The all-new Cruze from Chevrolet has been subjected to an intensive road test programme by GM engineers in Europe. From the frozen wastes of northern Sweden to the sun baked plains of southern Spain, the Cruze has been subjected to an intense test programme that assessed the vehicle in actual road conditions on some of the most challenging road conditions in Europe.

From the outset the multi-national Cruze design team set themselves a target of meeting the challenging expectations of European buyers, expectations that are very similar to those of South African motorists.

The Cruze breaks new ground as the first product to carry the renowned Chevrolet gold bowtie that has had its chassis extensively developed on European roads to meet the demands of that market.

European roads offer many varied driving and road conditions that pose numerous challenges for the chassis engineer. Get a chassis design right for these conditions and it will be well suited for almost any market around the globe.

The many winding roads that are common place in Europe demand taut handling to deliver optimum driving pleasure. In contrast, for every day driving conditions a comfortable ride is preferred. The wide variety of roads available in Europe provides the right mix to achieve this fine balance.

GM engineers subjected the Cruze to more than 1,2 million kilometres of testing in its pre-production test programme. This included pounding the car around the daunting Nurburgring Nordschleife circuit, one of the traditional extreme testing grounds used by GM, almost three months of exposure to arctic weather in durability tests conducted near Arjeplog in Lapland, and in the contrasting summer heat of Granada in Spain. Road conditions varied from carpet smooth asphalt and concrete highways to potholed rural roads.

While computer simulations are excellent at predicting the majority of a vehicle’s dynamic and acoustic characteristics, there is still no substitute for extensive actual dynamic test programmes to gain a real world experience of the vehicles characteristics. These real world tests provide an acid test of the vehicle’s feel with regard to feedback from the road, steering, braking and overall stability and ride comfort.
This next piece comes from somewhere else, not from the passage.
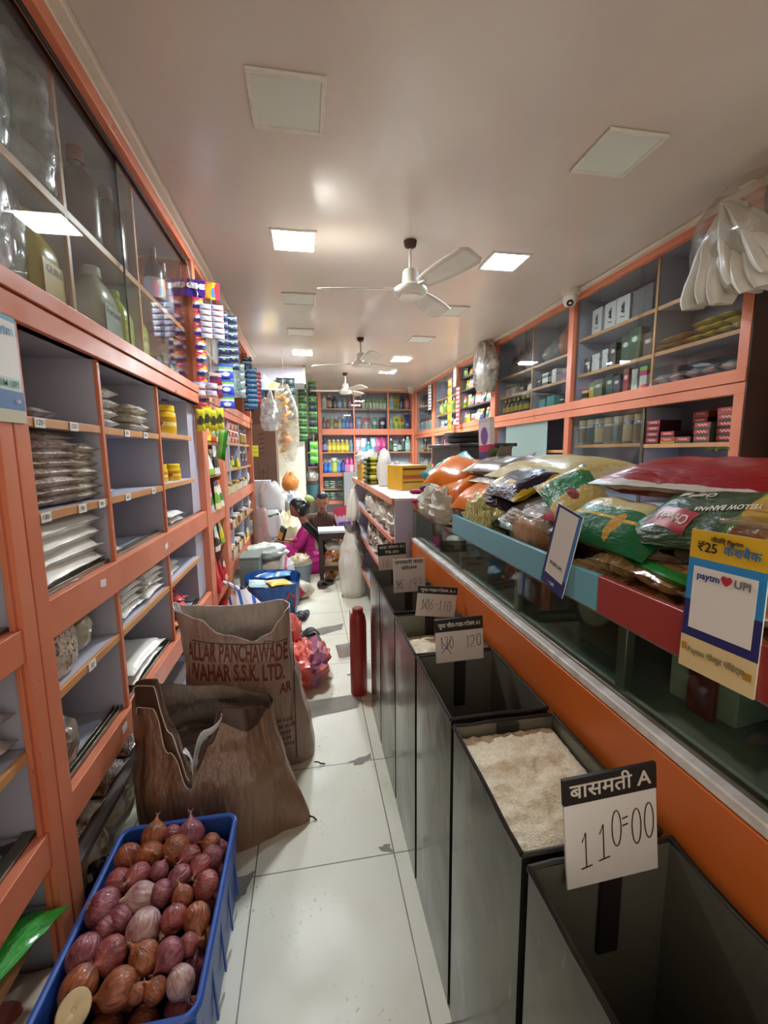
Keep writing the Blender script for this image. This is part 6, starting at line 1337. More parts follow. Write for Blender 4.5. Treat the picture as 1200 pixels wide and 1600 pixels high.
strip(8, .075, .056, .012, [NVY], -.548, 3.24, 2.31, 'dark navy shampoo sachet strip, nearer of the two dark strips', 'dark shampoo strips', R(10), hook=.115); strip(7, .075, .052, .012, [NVY], -.492, 3.28, 2.30, 'dark navy shampoo sachet strip, farther of the two dark strips', 'dark shampoo strips', R(10), hook=.18)
strip(3, .10, .10, .016, [BLS], -.535, 3.19, 1.96, 'wide blue and white detergent sachet strip by the lower rail', 'blue detergent strips', R(10))
CLRS = film('clear sachet film', '#cfe0dc', .5, .15, '#a9c0bc')
strip(4, .10, .07, .016, [CLRS], -.55, 3.9, 2.10, 'clear greenish sachet strip at the far glass', 'clear sachet strips', R(10), hook=.12)
strip(13, .10, .042, .02, [NVY, CYS], -.590, 4.8, 2.34, 'long navy strip of sachets hanging past the end post of the far unit', 'long strips by the cardboard', R(8), hook=.1)
strip(8, .10, .05, .02, [CYS], -.545, 4.76, 2.22, 'bright blue sachet strip hanging by the cardboard', 'long strips by the cardboard', R(8), hook=.16)
strip(8, .085, .04, .02, [RDS], -.497, 4.8, 2.20, 'pink and red sachet strip hanging right of the blue one', 'long strips by the cardboard', R(8), hook=.22)
strip(3, .065, .04, .012, [mt('yellow tape', '#d8cc20', .4)], -.545, 4.76, 1.44, 'narrow yellow tail hanging below the blue strip', 'yellow tail', R(8), hook=.12)
YG = prt('yellow green seasoning film', [(0, '#d8d02c'), (.3, '#4a5a20'), (.55, '#c8cc34'), (.8, '#e0d83a')], 0, [('#4a4030', (0, .5, .2), (1, .5, .25))], wob=.3, rough=.2, coat=.8)
for i in range(4): tp('yg%d' % (i % 2), YG, (.14, .052, .02), (-.645+.034*i, 2.88+.012*i, 1.56+.012*(i % 2)), (84, -90, 12+6*i), 'yellow-green seasoning packet pegged to the post, %s from the left' % ORD[i], seed=i % 2)
tp('gh', prt('green hanging film', [(0, '#2f7a24'), (.4, '#6ab03a'), (.8, '#a8a0a4')], 1, rough=.2, coat=.8), (.20, .06, .03), (-.545, 2.96, 1.41), (84, -80, 14), 'green and grey packet hanging below the yellow-green ones', seed=3)
# top of the far left corner: stacked trays, colourful packs
for i, (x, y, z, cc, lb, rr) in enumerate(((-.50, 5.88, 2.22, ('#3a8a4a', '#e0d8c0', '#d88a3a'), 'green, white and orange pack wedged against the ceiling corner', (80, -70, 60)), (-.44, 5.86, 2.17, ('#d8b84a', '#e0a83a', '#d8d0b8'), 'yellow pack below the green and orange one', (40, -60, 40)), (-.60, 5.87, 2.20, ('#b8c8d8', '#8ab0d0', '#d8dce0'), 'pale blue pack by the hanging strips', (80, -80, 70)), (-.53, 5.84, 2.15, ('#3a94c8', '#6ab8dc', '#2a6ab0'), 'sky blue pack hanging by the strips', (80, -80, 80)))):
    tp('cor%d' % i, prt('corner film %d' % i, [(0, cc[0]), (.35, cc[1]), (.7, cc[2])], 1, rough=.2, coat=.7), (.22, .16, .03), (x, y, z), rr, lb, seed=i)
props(ob('flat_tray', G().box((-.16, -.14, 0), (.16, .14, .018)), mt('pale blue board', '#a8c8d4', .4), None, (-.46, 5.86, 2.1435), (0, 0, R(14)), bev=.002), 'pale blue flat board lying on the stacked cardboard', 'board')
PAP = prt('papad print', [(0, '#e0b45a'), (.3, '#d8a848'), (.5, '#e09a2c'), (.62, '#d8cfae'), (.9, '#cfae7a')], 2, [('#e8dcc0', (0, .5, .1), (2, .8, .1))], wob=.2, nz=.3, ns=24, rough=.4)
ph = thing('papad_bag', 'long clear bag of orange and yellow papads hanging in front of the cardboard', 'bag', (-.28, 5.6, 1.40))
ob('cord', G().tube([(0, 0, .74), (.01, 0, 1.0), (0, 0, 1.205)], .003, 5), mt('pale cord', '#d2b8a0', .8), ph)
rp = random.Random(4)
for i in range(15):
    ob('papad', G().lathe([(.02, 0), (.05, .004), (.062+.02*(i % 3 == 0), .012), (.05, .03), (.02, .034)], 14, sy=.75), mt('papad orange %d' % (i % 4), ('#e0b860', '#e59a34', '#e0d09a', '#d88a3a')[i % 4], .6, nz=.2, ns=20), ph, (.03*math.sin(i*2.3), .015*math.cos(i*3), .0+.047*i), (R(rp.uniform(-50, 50)), R(rp.uniform(-50, 50)), 0))
ob('bag', G().grid(lambda u, v: ((.03+.12*math.sin(math.pi*min(1, .1+.85*(1-v)))**1.0)*(1+.18*nz3(math.cos(6.283*u)*2, v*4, math.sin(6.283*u)*2))*math.cos(6.283*u)+.06*(1-v), (.03+.07*(1-v))*math.sin(6.283*u), -.15+.95*v), 24, 14, wrap=True), film('papad film', '#f4f2ec', .28, .15, '#e0dcd4'), ph)
b = props(ob('polythene_bag', blob(.22, .18, .36, 71, .3, knot=.8), film('thin white film', '#e6e8e8', .7, .2, '#d0d2d2')), 'thin white polythene bag hanging left of the papad bag', 'bag'); b.location = (-.44, 5.45, 1.62)

# ---------------------------------------------------------------- back left corner
CBD = mt('brown corrugated card', '#6a5040', .7, nz=.15, ns=5)
for i, (a, b_, h_, lb) in enumerate((((-.80, 5.80), (-.40, 6.15), 1.72, 'tall brown cardboard carton against the left wall beyond the shelves'), ((-.82, 5.78), (-.42, 6.1), 2.16, ''))):
    if not lb: continue
    t = thing('tall_carton', lb, 'box', ((a[0]+b_[0])/2, (a[1]+b_[1])/2, 0))
    ob('carton', G().box(((a[0]-b_[0])/2, (a[1]-b_[1])/2, 0), ((b_[0]-a[0])/2, (b_[1]-a[1])/2, h_)), CBD, t, bev=.004)
    g = G()
    for q in range(5): stroke(g, [(-.04, 1.35+.06*q), (.03, 1.37+.06*q)], .012)
    stroke(g, [(-.05, .95), (.06, .95), (.06, 1.22), (-.05, 1.22), (-.05, .95)], .008); stroke(g, [(0, 1.0), (0, 1.15), (-.03, 1.1)], .008); stroke(g, [(0, 1.15), (.03, 1.1)], .008)
    ob('stencil', g, mt('box print', '#3c2c22', .7), t, (.02, (a[1]-b_[1])/2-.002, 0), (R(90), 0, 0))
carton((.40, .34, .42), mt('dark brown carton', '#57402f', .7), (-.60, 5.97, 1.722), 'dark brown carton on top of the tall cardboard carton')
struct('beam', G().box((-.98, 6.55, 2.36), (-.02, 7.3, 2.61)), mt('lilac white board', '#c3c0cc', .5))
struct('trim_4', G().box((-.98, 6.53, 2.585), (-.005, 6.56, 2.61)).box((-.03, 6.53, 2.35), (-.0, 6.56, 2.61)), PVC)
GRS = prt('dark green sachet film', [(0, '#24402a'), (.3, '#3a6a34'), (.55, '#1c2c28'), (.75, '#5a8a3a')], 0, wob=.3, rough=.2, coat=.7); DKS = prt('black green sachet film', [(0, '#1c2a2c'), (.5, '#33484a'), (.8, '#16201f')], 0, wob=.3, rough=.2, coat=.7)
strip(5, .13, .12, .04, [DKS], -.28, 6.505, 2.42, 'dark teal sachet strip hanging under the ceiling beam', 'strips in the back corner', 0, cols=2); strip(8, .14, .12, .04, [GRS], -.06, 7.2, 2.50, 'green sachet strip hanging in front of the pillar, left of two', 'strips in the back corner', 0, cord=.105); strip(7, .14, .12, .04, [GRS, DKS], .10, 7.25, 2.50, 'green sachet strip hanging by the back shelves, right of two', 'strips in the back corner', 0, cord=.105)
strip(3, .14, .12, .03, [prt('bright green sachet', [(0, '#4a9a3a'), (.5, '#8ac05a'), (.8, '#3a7a34')], 0, rough=.2)], .10, 7.25, 1.55, 'bright green sachet strip below the dark green ones', 'strips in the back corner', 0, cord=1.055)
rk = thing('side_rack', 'dark narrow rack of pouches between the pillar and the back shelves', 'rack', (.08, 8.6, 0))
for x in (-.10, .10): ob('post', G().box((x-.012, -.15, 0), (x+.012, .15, 1.9)), mt('dark rack', '#241c1c', .6), rk)
for z in (.50, .80, 1.10, 1.38): ob('shelf', G().box((-.09, -.15, z-.02), (.09, .15, z)), ORG, rk)
for i, (z, nm, c_) in enumerate(((1.381, 'black and purple pouch with a white round label on the side rack', '#3a2450'), (1.101, 'black and blue pouch with a white round label on the side rack', '#1f5a8a'))):
    pouch(.165, .25, .10, prt('round pouch %d' % i, [(0, '#17151c'), (.12, c_), (.62, '#1c1a22'), (.9, '#17151c')], 2, [('#dcdce0', (0, .5, .24), (2, .38, .15))], crinkle=.2), (.08, 8.52, z), nm, 0, None, i)
b = props(ob('grey_bag', blob(.26, .24, .2, 80, .2), film('grey film', '#c0c8c8', .7, .2, '#9aa8a8')), 'grey-green polythene bundle on the side rack', 'bag'); b.location = (.06, 8.3, .81)
bk = thing('bucket', 'teal plastic bucket below the grey bundle', 'bucket', (.07, 8.25, .52)); ob('tub', G().lathe([(.09, 0), (.115, .24), (.12, .25), (.11, .25), (.085, .01)], 24, top=False), mt('teal bucket plastic', '#3f6a74', .4), bk); ob('rim', G().lathe([(.118, .235), (.125, .24), (.125, .255), (.112, .255)], 24, bot=False, top=False), mt('teal bucket plastic', '#3f6a74', .4), bk)
st_ = thing('low_stand', 'dark low stand under the teal bucket', 'stand', (.07, 8.25, 0)); ob('top', G().box((-.13, -.13, .49), (.13, .13, .519)), mt('dark rack', '#241c1c', .6), st_)
for x in (-.11, .11):
    for y in (-.11, .11): ob('leg', G().box((x-.015, y-.015, 0), (x+.015, y+.015, .49)), mt('dark rack', '#241c1c', .6), st_)
b = props(ob('orange_bag', blob(.24, .2, .25, 82, .25, knot=.5), mt('orange brown polythene', '#c07838', .3, nz=.3, ns=8, bump=.8, bs=14, coat=.6)), 'orange-brown bag resting on the sacks before the pillar', 'bag'); b.location = (-.27, 6.5, .80)
b = props(ob('filled_sack', blob(.42, .4, .80, 83, .08, pw=.5), WS), 'pale sack standing before the pillar under the orange-brown bag', 'sack'); b.location = (-.30, 6.5, 0)
b = props(ob('blue_bag', blob(.22, .2, .3, 85, .25), mt('pale blue polythene', '#b0bcc4', .3, nz=.2, bump=.8, bs=14, coat=.6)), 'pale blue polythene bag on the cream heap left of the man', 'bag'); b.location = (-.22, 5.95, .52)
b = props(ob('cream_heap', blob(.34, .4, .56, 86, .25, 5), mt('cream packets', '#d3c9a0', .5, nz=.2, ns=16, bump=.9, bs=24), ), 'tall heap of cream-coloured packed snacks left of the woman', 'heap', kind='stuff'); b.location = (-.31, 5.80, 0)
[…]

While the simulations conducted by the design team indicated that features on the Cruze like hydraulic suspension bushes and an isolated sub-frame for the engine and transmission mounting would provide advantages, these had to be quantified in real world driving conditions. Both of these offer significant improvements to ride comfort and vehicle acoustic quality and the extensive vehicle test programme enabled the Cruze engineering team to optimise these as gains that would be immediately apparent to vehicle occupants.
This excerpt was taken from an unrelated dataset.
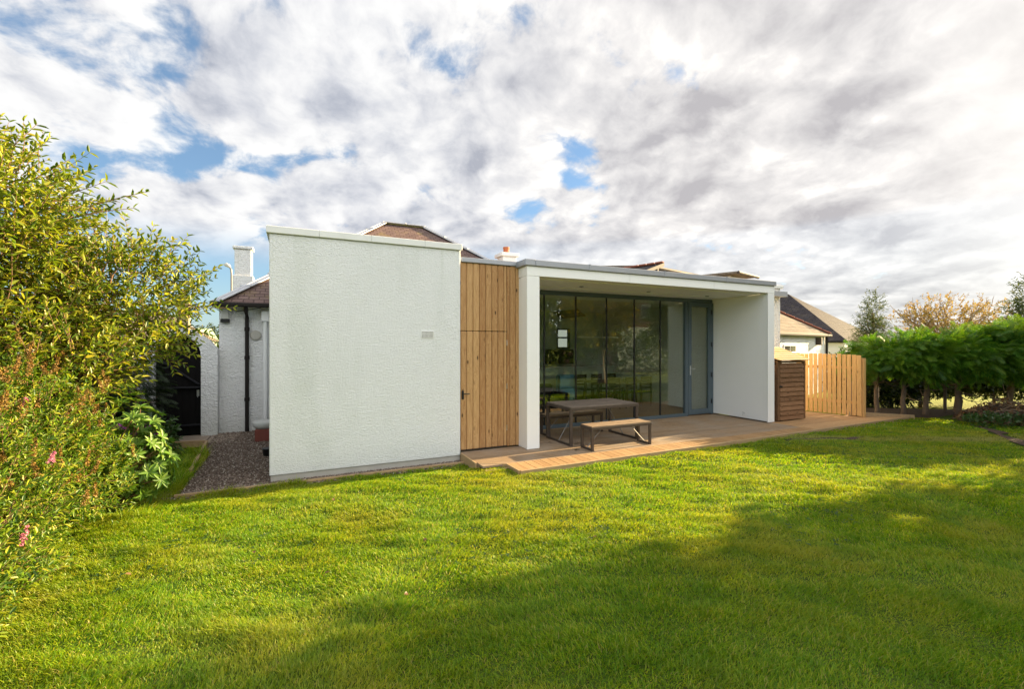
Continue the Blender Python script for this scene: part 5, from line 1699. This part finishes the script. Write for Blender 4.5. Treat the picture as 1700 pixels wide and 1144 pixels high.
# rhododendron: whorls of long leaves
def whorl_shrub():
    root = empty('rhododendron', (-2.0, 7.0, -.15), 0, 'rhododendron with long pale green leaves in whorls beside the path', 'shrub')
    base = np.array((-2.0, 7.0, -.15))
    n = 170
    P_, out_ = in_ellipsoids([((-1.82, 6.72, .78), (.42, .42, .50)), ((-1.72, 6.85, .42), (.40, .40, .40)), ((-2.0, 6.9, .5), (.5, .5, .5))], n, .6)
    P_ -= base
    ax = nrmz(out_ * .8 + np.array([0, 0, .45]) + rng.normal(size=(n, 3)) * .2)
    m_ = 9
    ref = nrmz(np.cross(ax, rand_dirs(n))); bi = np.cross(ax, ref)
    ang = np.arange(m_) * 2 * np.pi / m_ + rng.uniform(0, 6.28, (n, 1))
    dirs = ref[:, None] * np.cos(ang)[..., None] + bi[:, None] * np.sin(ang)[..., None] + ax[:, None] * .25 + rng.normal(size=(n, m_, 3)) * .12
    nn = np.broadcast_to(ax[:, None], (n, m_, 3)).reshape(-1, 3)
    PP = np.repeat(P_, m_, 0)
    L_ = rng.uniform(.085, .135, n * m_)
    V, Q = scatter(LEAF_V, LEAF_Q, PP, dirs.reshape(-1, 3), nn, L_, L_ * .40)
    np_mesh('foliage', V, Q, 'leaf_rhodo', root)
    mb = MB()
    for p in P_[::2]:
        mb.tube(limb_path((0, 0, 0), p, 4, .08, .15), [.014, .011, .009, .007, .005], 5, False)
    mb.build('stem', 'twig', root)


whorl_shrub()

# dark yew-like bush by the gate, hydrangea in flower
root = empty('yew_bush', (-2.95, 10.55, -.15), 0, 'dark drooping evergreen bush against the wall left of the gate', 'bush')
n = 4200
P_, out_ = in_ellipsoids([((0, .25, 1.05), (.62, .65, 1.05)), ((-.5, .1, .95), (.7, .7, 1.1)), ((-.9, .6, 1.1), (.8, .5, 1.1))], n, .3)
d = nrmz(out_ * np.array([1, 1, .2]) + np.array([0, 0, -.35]) + rng.normal(size=(n, 3)) * .35)
V, Q = scatter(SPV, SPQ, P_, d, np.array([0, 0, 1.]) + rng.normal(size=(n, 3)) * .3, rng.uniform(.16, .32, n))
np_mesh('foliage', V, Q, 'leaf_yew', root)
mb = MB()
for p in P_[::150]: mb.tube(limb_path((0, 0, 0), p, 4, .05, .1), [.03, .024, .018, .012, .006], 5, False)
mb.build('stem', 'twig', root)
hy, hP, hD, hL = shrub('hydrangea', (-2.42, 10.0, -.15), [((-2.42, 10.0, .18), (.42, .4, .32))], 160, (.12, .25), 4, .10, .6, 'leaf_hydrangea', 'hydrangea bush with magenta flower heads by the gate', 12, .008)
Vs, Qs, b_ = [], [], 0
for (x, y, z) in ((-2.52, 9.72, .58), (-2.38, 9.78, .52), (-2.30, 9.72, .42), (-2.22, 9.68, .26), (-2.12, 9.70, .18), (-2.62, 9.66, .48), (-2.45, 9.62, .40)):
    m_ = 130
    u = rand_dirs(m_)
    p = np.array([x + 2.42, y - 10.0, z + .15]) + u * np.array([.11, .11, .08])
    V, Q = scatter(LEAF_V, LEAF_Q, p, nrmz(np.cross(u, rand_dirs(m_))), u, rng.uniform(.022, .034, m_), .03)
    Vs.append(V); Qs.append(Q + b_); b_ += len(V)
np_mesh('flower_head', np.concatenate(Vs), np.concatenate(Qs), 'petal_magenta', hy)

# brush pile and ground cover at the far right
root = empty('brush_pile', (15.75, 4.95, -.1), 0, 'heap of dry brown twigs and leaves below the hedge', 'brush pile')
mb = MB()
for i in range(150):
    a = random.uniform(0, 6.28); r_ = random.uniform(0, .75); z = .62 * max(0, 1 - (r_ / .85) ** 1.5) * random.uniform(.3, 1)
    p = Vector((r_ * math.cos(a), r_ * math.sin(a), z)); q = Vector((random.gauss(0, 1), random.gauss(0, 1), random.gauss(0, .35))).normalized() * random.uniform(.15, .4)
    mb.tube([p - q, p + Vector((0, 0, .02)), p + q], [.006, .008, .003], 4, False)
mb.build('twig', 'bark_pale', root)
n = 1700
r_ = np.sqrt(rng.random(n)) * .9; a = rng.uniform(0, 6.28, n)
P_ = np.stack([r_ * np.cos(a), r_ * np.sin(a), .60 * (1 - (r_ / .95) ** 1.5) * rng.uniform(.5, 1.0, n)], 1)
V, Q = scatter(LEAF_V, LEAF_Q, P_, rand_dirs(n), rand_dirs(n) + np.array([0, 0, .7]), rng.uniform(.05, .1, n))
np_mesh('dry_leaf_layer', V, Q, 'leaf_dry', root)
mb = MB(); mb.lathe([(.9, -.1), (.75, .14), (.45, .36), (.1, .48)], (0, 0, 0), 16); mb.build('core', 'soil', root, True)
shrub('ground_cover', (14.75, 4.75, -.1), [((14.75, 4.85, .02), (.75, .4, .14)), ((15.3, 4.3, .02), (.5, .35, .13))], 260, (.06, .14), 3, .075, .7, 'leaf_hydrangea', 'low leafy green plants growing in front of the brush pile', 8, .004, cat='plant')
pv_ = MB().box(13.55, 14.4, 3.65, 4.2, -.15, -.05, .01).build('paving_slab', 'paving')
tag(pv_, 'single stone paving slab set in the lawn at the right edge', 'paving slab')
def scar(pts, w, label):
    mb = MB(); V_ = []
    for (x, y) in pts:
        n_ = len(V_) // 3
        k_ = w * (.6 + .4 * math.sin(x * 7)) * (0.25 if n_ in (0, len(pts) - 1) else 1)
        for t in (-1, 0, 1):
            yy = y + t * k_
            V_.append((x, yy, float(lawn_z(np.array(x), np.array(yy))) + .006 + (.012 if t == 0 else 0)))
    mb.poly(V_, [(i * 3 + j, (i + 1) * 3 + j, (i + 1) * 3 + j + 1, i * 3 + j + 1) for i in range(len(pts) - 1) for j in (0, 1)])
    struct(mb.build('bare_soil', 'soil', None, True), label)
scar([(8.7 + i * .14, 5.45 - (8.7 + i * .14 - 9.75) * .316 - .0526 * math.sin((8.7 + i * .14) * 9)) for i in range(13)], .085, 'thin bare soil scar in the lawn near the deck corner')
scar([(12.15 + i * .15, 3.95 + (12.15 + i * .15 - 12.9) * .663 - .06 * math.sin((12.15 + i * .15) * 7)) for i in range(15)], .19, 'dark bare soil patch in the lawn at the right edge')
# soil strip under the hedge
mb = MB(); mb.poly([(13.3, 7.2, -.075), (14.3, 6.0, -.075), (15.2, 5.1, -.07), (16.4, 4.0, -.07), (18.5, 3.0, -.07), (19.5, 5.0, -.07), (17.5, 6.6, -.07), (15.2, 8.2, -.075)], [(0, 1, 2, 3, 4, 5, 6, 7)])
struct(mb.build('soil_strip', 'soil'), 'bare earth under the hedge trunks')

# fallen leaves on the lawn
lf_me = None
for i, (x, y) in enumerate([(1.1, 4.25), (2.55, 6.05), (3.25, 5.25), (0.2, 4.0), (-.35, 4.7), (.75, 3.4), (1.5, 5.3), (-.9, 5.6), (2.6, 3.6), (4.8, 4.4), (6.0, 3.9), (8.2, 4.9), (7.2, 3.2), (0.4, 5.9), (-1.2, 4.6), (9.6, 3.3)]):
    z = float(lawn_z(np.array(x), np.array(y))) + .032
    if lf_me is None:
        V, Q = scatter(LEAF_V, LEAF_Q, np.zeros((1, 3)), np.array([[1., 0, .1]]), np.array([[0, .2, 1.]]), np.array([.045]), np.array([.036]))
        o = np_mesh('fallen_leaf', V, Q, 'leaf_dry'); lf_me = o.data
    else:
        o = bpy.data.objects.new('fallen_leaf', lf_me); COL.objects.link(o)
    o.location = (x, y, z); o.rotation_euler = (random.uniform(-.4, .4), random.uniform(-.4, .4), random.uniform(0, 6.28))
    tag(o, 'small dry brown leaf lying on the lawn', 'leaf', 'fallen leaves on the lawn')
Backed by this extensive test programme GM is confident that this latest product from Chevrolet will provide an exciting dynamic driving experience for customers. The design and engineering development of the Cruze drew on GM’s substantial pool of global expertise. The intensive European test programme provided the acid test for this collaboration as displayed by the exceptional level of overall competence delivered by the all new Cruze.